To that end, Derbyshire feels obligated to tell the white side of the story, and unlike all those squeamish people who just shudder and speak from emotion at the awful thought of losing all liberty, Derbyshire brings the facts, the actual accounts of former slaves, who, he claims, weren’t treated all that badly. So he cites this brief anecdote.
Mars George fed an’ clo’esed well an’ was kin’ to his slaves, but once in a while one would git onruly an’ have to be punished. De worse I ever seen one whupped was a slave man dat had slipped off an’ hid out in de woods to git out of wuk. Dey chased him wid blood hounds, an’ when dey did fin’ him dey tied him to a tree, stroppin’ him ’round an’ ’round. Dey sho’ did gib him a lashin’.

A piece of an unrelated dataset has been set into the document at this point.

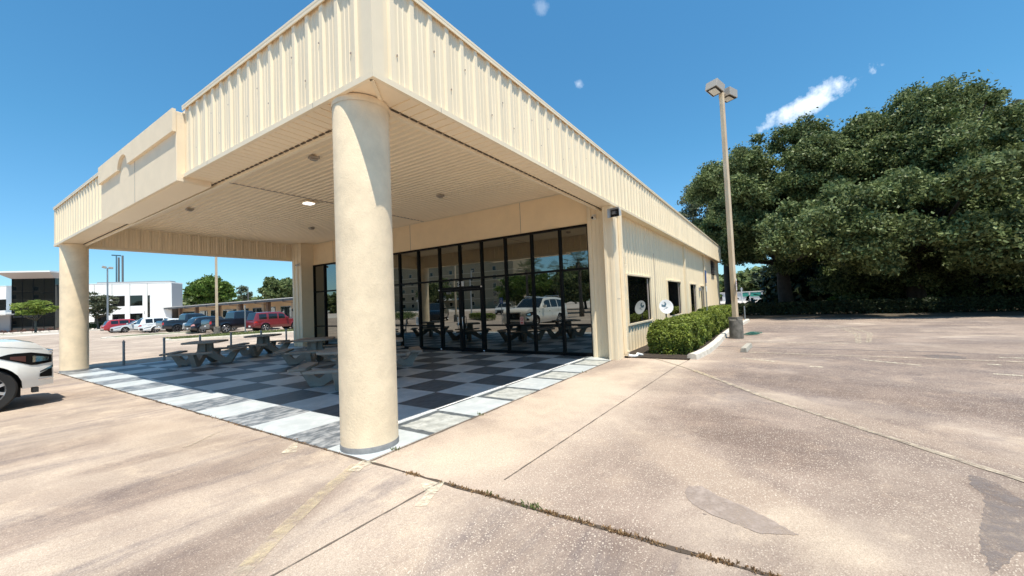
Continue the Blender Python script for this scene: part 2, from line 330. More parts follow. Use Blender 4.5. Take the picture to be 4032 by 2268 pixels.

[Mississippi Slave Narratives , Harriet Walker.]
I know, most of us are just appalled at the story of a man being hunted down with dogs, tied to a tree, and whipped. Read it with Derbyshire’s eyes, and instead, it becomes an account of a well-deserved punishment for a layabout, perhaps of the sort that the young wastrel who gave him the wrong order at McDonald’s ought to get, and notice instead only the first line. Master George gave his slaves food and clothing, and was kind. Just stop there. Don’t bother to read on to the bit about dogs and lashings. He was kind. His own slave said so.
As that extract illustrates, though, the Slave Narratives also remind us how remarkably often ex-slaves spoke well of their masters.
Plainly there was more to American race slavery that white masters brutalizing resentful Negroes. How much more, though? What was slavery actually like?
His conclusion? Slavery was irksome
to some, but there were and are people who would be happy in slavery.
Not him personally, of course, but other people. And of course it is entirely reasonable to judge who would like slavery best by the color of their skin.